■ **PROBLEM TO WORK ON**
Repeat, exactly and in full, the lines of the listing below, but without any pictures.

■ **DATA**

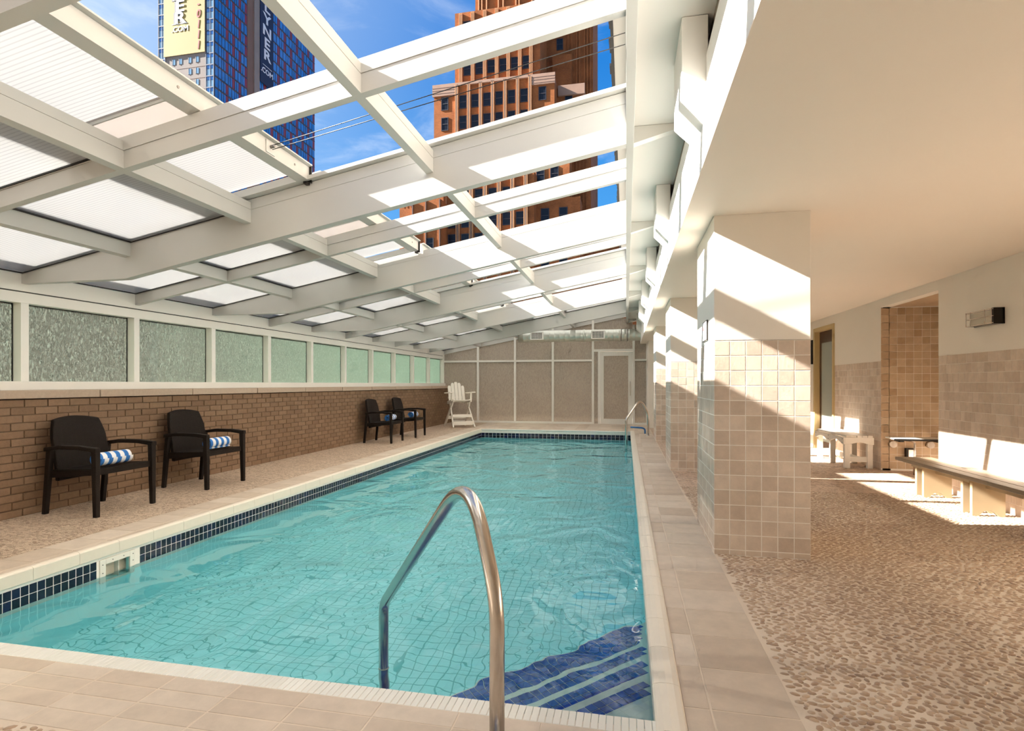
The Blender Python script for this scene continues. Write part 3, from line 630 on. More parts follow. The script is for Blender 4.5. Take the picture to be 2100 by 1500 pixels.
while y < 14: w_ = .02 + rr_.uniform(0, .022); box(bm, -.112 - w_, -.108, y, y + .07, 4.215, 4.235 + rr_.uniform(0, .01)); y += .07
obj('sealant', bm, M['black'], fl_)
for k, y in enumerate(KY):
    kk = k - 5
    if y < 1: continue
    if kk % 2 == 0:
        bm = BM(); prism(bm, [(.056, 2.945), (.056, 3.068), (.43, 3.068), (.43, 3.045)], 'y', y - .035, y + .035)
        obj('soffit_fin', bm, M['frame_shade_lift'], None, label='tapered cream fin under the soffit at a deep rafter', cat='fin', group='soffit fins at the deep rafters', kind='structure')
    else:
        bm = BM(); prism(bm, [(.28, 2.68), (.28, 3.068), (.41, 3.068), (.41, 2.55)], 'y', y, y + .45)
        obj('soffit_bracket', bm, M['white'], None, bevel=.004, label='white box bracket hanging under the soffit', cat='bracket', group='white brackets along the soffit', kind='structure')

# ------------------------------------------------------------------ pillars
def pillar(x0, x1, y0, y1, label, far=False):
    p_ = empty('pillar', label=label, cat='pillar', kind='structure')
    bm = BM(); box(bm, x0, x1, y0, y1, 1.48, 2.346); obj('plaster', bm, M['wallpaint'], p_, .004)
    bm = BM(); box(bm, x0 + .0015, x1 - .0015, y0 + .0015, y1 - .0015, -.05, 1.478); obj('tile_backing', bm, M['grout'], p_)
    T = Tiles(p_, M['travw'], 'tile', .008, .0016, .0005); s_ = .1028
    nr = 15
    for r_ in range(nr):
        zt = 1.478 - r_ * s_; zb = max(zt - s_, 0); 
        if zt - zb < .02: continue
        zc, hh = (zt + zb) / 2, zt - zb - .005
        x = x0
        while x < x1 - .01:
            w_ = min(s_, x1 - x); T.add(w_ - .005, hh, (x + w_ / 2, y0, zc), '-y'); x += w_
        y = y0
        while y < y1 - .01:
            w_ = min(s_, y1 - y); T.add(w_ - .005, hh, (x0, y + w_ / 2, zc), '-x'); y += w_
    T.done(0 if far else 300)
    return p_
pillar(.596, 1.212, 4.02, 4.93, 'nearest tiled pillar, carrying the small framed notice')
pillar(.59, 1.206, 7.76, 8.67, 'second tiled pillar, partly hidden by the nearest one')
pillar(.59, 1.206, 11.5, 12.41, 'third tiled pillar, beside the far handrail', True)
bm = BM(); box(bm, .58, 1.2, 15.2, EY + .1, -.02, 2.345); obj('pillar', bm, M['wallpaint'], None, label='plain cream pillar against the glass end wall', cat='pillar', kind='structure')
# notice on the near pillar
nb = empty('notice', (.59, 4.40, 1.58), 0, 'small framed notice on the pool face of the nearest pillar', 'sign')
def pbox(name, m_, par, *a, bevel=0):
    bm = BM(); box(bm, *a); return obj(name, bm, m_, par, bevel)
pbox('notice_frame', M['blackmetal'], nb, -.006, .004, -.115, .115, -.075, .075); pbox('notice_face', M['banwhite'], nb, -.008, -.004, -.108, .108, -.068, .068)
for q in range(3): pbox('letter_mark', M['banred'], nb, -.0095, -.0075, -.06 + q * .045, -.035 + q * .045, .005, .035); pbox('letter_mark', M['steeld'], nb, -.0095, -.0075, -.06 + q * .045, -.035 + q * .045, -.045, -.02)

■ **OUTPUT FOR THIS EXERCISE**
The Blender Python script for this scene continues. Write part 3, from line 630 on. More parts follow. The script is for Blender 4.5. Take the picture to be 2100 by 1500 pixels.
while y < 14: w_ = .02 + rr_.uniform(0, .022); box(bm, -.112 - w_, -.108, y, y + .07, 4.215, 4.235 + rr_.uniform(0, .01)); y += .07
obj('sealant', bm, M['black'], fl_)
for k, y in enumerate(KY):
    kk = k - 5
    if y < 1: continue
    if kk % 2 == 0:
        bm = BM(); prism(bm, [(.056, 2.945), (.056, 3.068), (.43, 3.068), (.43, 3.045)], 'y', y - .035, y + .035)
        obj('soffit_fin', bm, M['frame_shade_lift'], None, label='tapered cream fin under the soffit at a deep rafter', cat='fin', group='soffit fins at the deep rafters', kind='structure')
    else:
        bm = BM(); prism(bm, [(.28, 2.68), (.28, 3.068), (.41, 3.068), (.41, 2.55)], 'y', y, y + .45)
        obj('soffit_bracket', bm, M['white'], None, bevel=.004, label='white box bracket hanging under the soffit', cat='bracket', group='white brackets along the soffit', kind='structure')

# ------------------------------------------------------------------ pillars
def pillar(x0, x1, y0, y1, label, far=False):
    p_ = empty('pillar', label=label, cat='pillar', kind='structure')
    bm = BM(); box(bm, x0, x1, y0, y1, 1.48, 2.346); obj('plaster', bm, M['wallpaint'], p_, .004)
    bm = BM(); box(bm, x0 + .0015, x1 - .0015, y0 + .0015, y1 - .0015, -.05, 1.478); obj('tile_backing', bm, M['grout'], p_)
    T = Tiles(p_, M['travw'], 'tile', .008, .0016, .0005); s_ = .1028
    nr = 15
    for r_ in range(nr):
        zt = 1.478 - r_ * s_; zb = max(zt - s_, 0); 
        if zt - zb < .02: continue
        zc, hh = (zt + zb) / 2, zt - zb - .005
        x = x0
        while x < x1 - .01:
            w_ = min(s_, x1 - x); T.add(w_ - .005, hh, (x + w_ / 2, y0, zc), '-y'); x += w_
        y = y0
        while y < y1 - .01:
            w_ = min(s_, y1 - y); T.add(w_ - .005, hh, (x0, y + w_ / 2, zc), '-x'); y += w_
    T.done(0 if far else 300)
    return p_
pillar(.596, 1.212, 4.02, 4.93, 'nearest tiled pillar, carrying the small framed notice')
pillar(.59, 1.206, 7.76, 8.67, 'second tiled pillar, partly hidden by the nearest one')
pillar(.59, 1.206, 11.5, 12.41, 'third tiled pillar, beside the far handrail', True)
bm = BM(); box(bm, .58, 1.2, 15.2, EY + .1, -.02, 2.345); obj('pillar', bm, M['wallpaint'], None, label='plain cream pillar against the glass end wall', cat='pillar', kind='structure')
# notice on the near pillar
nb = empty('notice', (.59, 4.40, 1.58), 0, 'small framed notice on the pool face of the nearest pillar', 'sign')
def pbox(name, m_, par, *a, bevel=0):
    bm = BM(); box(bm, *a); return obj(name, bm, m_, par, bevel)
pbox('notice_frame', M['blackmetal'], nb, -.006, .004, -.115, .115, -.075, .075); pbox('notice_face', M['banwhite'], nb, -.008, -.004, -.108, .108, -.068, .068)
for q in range(3): pbox('letter_mark', M['banred'], nb, -.0095, -.0075, -.06 + q * .045, -.035 + q * .045, .005, .035); pbox('letter_mark', M['steeld'], nb, -.0095, -.0075, -.06 + q * .045, -.035 + q * .045, -.045, -.02)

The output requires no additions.